■ Exercise goal:
Reproduce the material word for word; the images stay out.

....

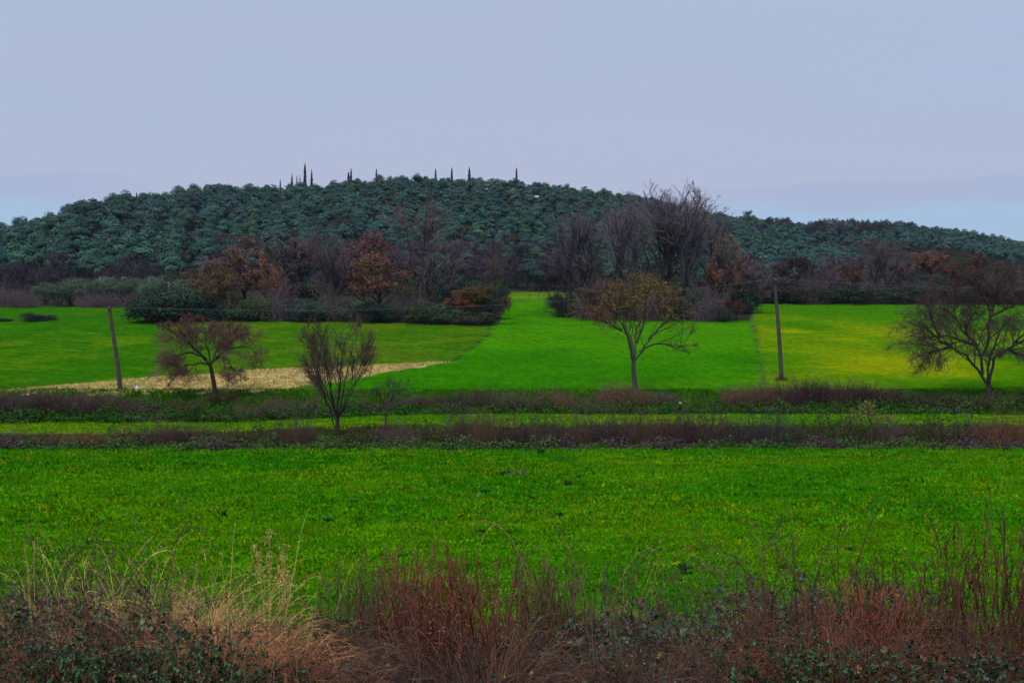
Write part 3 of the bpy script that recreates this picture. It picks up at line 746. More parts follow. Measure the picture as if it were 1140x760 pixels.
W2 = [
    (AUTUMN, 806, 212, 264, 36, 'bare tree with a few orange leaves at the right edge of the grove', 'autumn_tree', 'tree', TW_B, RUST),
    (BARE_MULTI, 822, 216, 284, 56, 'grey brown bare tree right of the orange leaved one', 'bare_tree', 'tree', TW_P, None),
    (BARE_MULTI, 846, 240, 293, 52, 'brown bare tree left of the right pole top', 'bare_tree', 'tree', TW_P, None),
    (SCRUB, 637, 212, 319, 50, 'dark purple bush under the left trunks of the grove', 'scrub_bush', 'bush', (.035, .026, .032), DKG),
    (SHRUB, 618, 230, 325, 26, 'small grey green bush on the crest of the bright field', 'evergreen_bush', 'bush', OLV, (.05, .07, .04)),
    (SCRUB, 662, 207, 322, 44, 'brown bush left of the ochre tree crown', 'scrub_bush', 'bush', TW_B, None),
    (AUTUMN, 684, 207, 309, 52, 'rust brown bush behind the ochre tree', 'autumn_bush', 'bush', TW_B, (.11, .045, .030)),
    (SCRUB, 716, 206, 318, 54, 'dark bush directly behind the ochre tree', 'scrub_bush', 'bush', TW_P, None),
    (BARE_MULTI, 744, 204, 318, 44, 'brown twiggy bush right of the ochre tree crown', 'bare_bush', 'bush', TW_B, None),
    (SHRUB, 768, 206, 312, 36, 'dark green bush under the broad bare tree', 'evergreen_bush', 'bush', DKG, (.03, .05, .03)),
    (SCRUB, 786, 203, 328, 42, 'grey brown bush at the foot of the broad bare tree', 'scrub_bush', 'bush', TW_P, None),
    (SHRUB, 803, 202.5, 334, 28, 'pale grey green bush beside the maroon bush', 'evergreen_bush', 'bush', OLV, (.06, .075, .06)),
    (AUTUMN, 821, 203.5, 334, 28, 'small maroon bush at the corner of the yellow patched field', 'autumn_bush', 'bush', RED, (.09, .022, .03)),
    (SHRUB, 828, 216, 312, 40, 'dark evergreen bush behind the maroon bush', 'evergreen_bush', 'bush', DKG, DKG),
    (BARE_RND, 866, 246, 292, 44, 'bare tree behind the right utility pole', 'bare_tree', 'tree', TW_P, None),
    (BARE_RND, 890, 244, 285, 58, 'round bare tree right of the right utility pole', 'bare_tree', 'tree', (.06, .042, .044), None),
    (BARE_MULTI, 918, 246, 296, 50, 'low bare tree between the round bare tree and the tall dense one', 'bare_tree', 'tree', TW_P, None),
    (AUTUMN, 952, 248, 288, 34, 'small orange brown tree left of the tall dense bare tree', 'autumn_tree', 'tree', TW_B, (.14, .055, .03)),
    (BARE_UP, 972, 247, 266, 50, 'tall dense purple bare tree in the right belt', 'bare_tree', 'tree', TW_P, None),
    (BARE_UP, 992, 250, 264, 54, 'second tall purple bare tree in the right belt', 'bare_tree', 'tree', TW_P, None),
    (AUTUMN, 1020, 249, 281, 46, 'rusty tree left of the red brown trees in the right belt', 'autumn_tree', 'tree', TW_P, RUST),
    (AUTUMN, 1046, 248, 281, 46, 'red brown tree left of the single green tree', 'autumn_tree', 'tree', TW_P, (.17, .05, .03)),
    (SHRUB, 1038, 245, 295, 34, 'dark evergreen tree between the rusty trees', 'evergreen_tree', 'tree', DKG, DKG),
    (OLIVE, 1077, 252, 275, 30, 'single mid green tree rising above the rusty trees', 'leafy_tree', 'tree', YG, (.035, .08, .025)),
    (AUTUMN, 1064, 246, 292, 48, 'orange brown tree in front of the single green tree', 'autumn_tree', 'tree', TW_B, (.15, .05, .025)),
    (AUTUMN, 1098, 247, 284, 62, 'wide brown rust tree right of the single green tree', 'autumn_tree', 'tree', TW_B, (.10, .045, .028)),
    (BARE_RND, 1126, 248, 290, 58, 'brown bare tree near the right frame edge', 'bare_tree', 'tree', TW_B, None),
    (AUTUMN, 1150, 247, 292, 60, 'dull red tree cut by the right frame edge', 'autumn_tree', 'tree', TW_P, (.11, .035, .028)),
]
for (k, u, d, top, w, lab, nm, cat, col, leaf) in W2:
    tree(k, u, d, top, w, lab, nm, cat, col, leaf)
for i, u in enumerate(np.arange(842, 1180, 21)):
    dk = i % 3 != 0
    tree(SHRUB if dk else SCRUB, u, 241+rng.random()*1.5, 311+5*rng.random(), 42, f'{ORD[i]} dark bush from the left in the hedge behind the yellow patched field', 'hedge_bush', 'bush', (.12, .095, .105), [(.034, .062, .036), (.05, .07, .045), (.075, .06, .05), (.04, .075, .04)][i % 4], 'dark bushes behind the yellow patched field')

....

■ Final result:
Write part 3 of the bpy script that recreates this picture. It picks up at line 746. More parts follow. Measure the picture as if it were 1140x760 pixels.
W2 = [
    (AUTUMN, 806, 212, 264, 36, 'bare tree with a few orange leaves at the right edge of the grove', 'autumn_tree', 'tree', TW_B, RUST),
    (BARE_MULTI, 822, 216, 284, 56, 'grey brown bare tree right of the orange leaved one', 'bare_tree', 'tree', TW_P, None),
    (BARE_MULTI, 846, 240, 293, 52, 'brown bare tree left of the right pole top', 'bare_tree', 'tree', TW_P, None),
    (SCRUB, 637, 212, 319, 50, 'dark purple bush under the left trunks of the grove', 'scrub_bush', 'bush', (.035, .026, .032), DKG),
    (SHRUB, 618, 230, 325, 26, 'small grey green bush on the crest of the bright field', 'evergreen_bush', 'bush', OLV, (.05, .07, .04)),
    (SCRUB, 662, 207, 322, 44, 'brown bush left of the ochre tree crown', 'scrub_bush', 'bush', TW_B, None),
    (AUTUMN, 684, 207, 309, 52, 'rust brown bush behind the ochre tree', 'autumn_bush', 'bush', TW_B, (.11, .045, .030)),
    (SCRUB, 716, 206, 318, 54, 'dark bush directly behind the ochre tree', 'scrub_bush', 'bush', TW_P, None),
    (BARE_MULTI, 744, 204, 318, 44, 'brown twiggy bush right of the ochre tree crown', 'bare_bush', 'bush', TW_B, None),
    (SHRUB, 768, 206, 312, 36, 'dark green bush under the broad bare tree', 'evergreen_bush', 'bush', DKG, (.03, .05, .03)),
    (SCRUB, 786, 203, 328, 42, 'grey brown bush at the foot of the broad bare tree', 'scrub_bush', 'bush', TW_P, None),
    (SHRUB, 803, 202.5, 334, 28, 'pale grey green bush beside the maroon bush', 'evergreen_bush', 'bush', OLV, (.06, .075, .06)),
    (AUTUMN, 821, 203.5, 334, 28, 'small maroon bush at the corner of the yellow patched field', 'autumn_bush', 'bush', RED, (.09, .022, .03)),
    (SHRUB, 828, 216, 312, 40, 'dark evergreen bush behind the maroon bush', 'evergreen_bush', 'bush', DKG, DKG),
    (BARE_RND, 866, 246, 292, 44, 'bare tree behind the right utility pole', 'bare_tree', 'tree', TW_P, None),
    (BARE_RND, 890, 244, 285, 58, 'round bare tree right of the right utility pole', 'bare_tree', 'tree', (.06, .042, .044), None),
    (BARE_MULTI, 918, 246, 296, 50, 'low bare tree between the round bare tree and the tall dense one', 'bare_tree', 'tree', TW_P, None),
    (AUTUMN, 952, 248, 288, 34, 'small orange brown tree left of the tall dense bare tree', 'autumn_tree', 'tree', TW_B, (.14, .055, .03)),
    (BARE_UP, 972, 247, 266, 50, 'tall dense purple bare tree in the right belt', 'bare_tree', 'tree', TW_P, None),
    (BARE_UP, 992, 250, 264, 54, 'second tall purple bare tree in the right belt', 'bare_tree', 'tree', TW_P, None),
    (AUTUMN, 1020, 249, 281, 46, 'rusty tree left of the red brown trees in the right belt', 'autumn_tree', 'tree', TW_P, RUST),
    (AUTUMN, 1046, 248, 281, 46, 'red brown tree left of the single green tree', 'autumn_tree', 'tree', TW_P, (.17, .05, .03)),
    (SHRUB, 1038, 245, 295, 34, 'dark evergreen tree between the rusty trees', 'evergreen_tree', 'tree', DKG, DKG),
    (OLIVE, 1077, 252, 275, 30, 'single mid green tree rising above the rusty trees', 'leafy_tree', 'tree', YG, (.035, .08, .025)),
    (AUTUMN, 1064, 246, 292, 48, 'orange brown tree in front of the single green tree', 'autumn_tree', 'tree', TW_B, (.15, .05, .025)),
    (AUTUMN, 1098, 247, 284, 62, 'wide brown rust tree right of the single green tree', 'autumn_tree', 'tree', TW_B, (.10, .045, .028)),
    (BARE_RND, 1126, 248, 290, 58, 'brown bare tree near the right frame edge', 'bare_tree', 'tree', TW_B, None),
    (AUTUMN, 1150, 247, 292, 60, 'dull red tree cut by the right frame edge', 'autumn_tree', 'tree', TW_P, (.11, .035, .028)),
]
for (k, u, d, top, w, lab, nm, cat, col, leaf) in W2:
    tree(k, u, d, top, w, lab, nm, cat, col, leaf)
for i, u in enumerate(np.arange(842, 1180, 21)):
    dk = i % 3 != 0
    tree(SHRUB if dk else SCRUB, u, 241+rng.random()*1.5, 311+5*rng.random(), 42, f'{ORD[i]} dark bush from the left in the hedge behind the yellow patched field', 'hedge_bush', 'bush', (.12, .095, .105), [(.034, .062, .036), (.05, .07, .045), (.075, .06, .05), (.04, .075, .04)][i % 4], 'dark bushes behind the yellow patched field')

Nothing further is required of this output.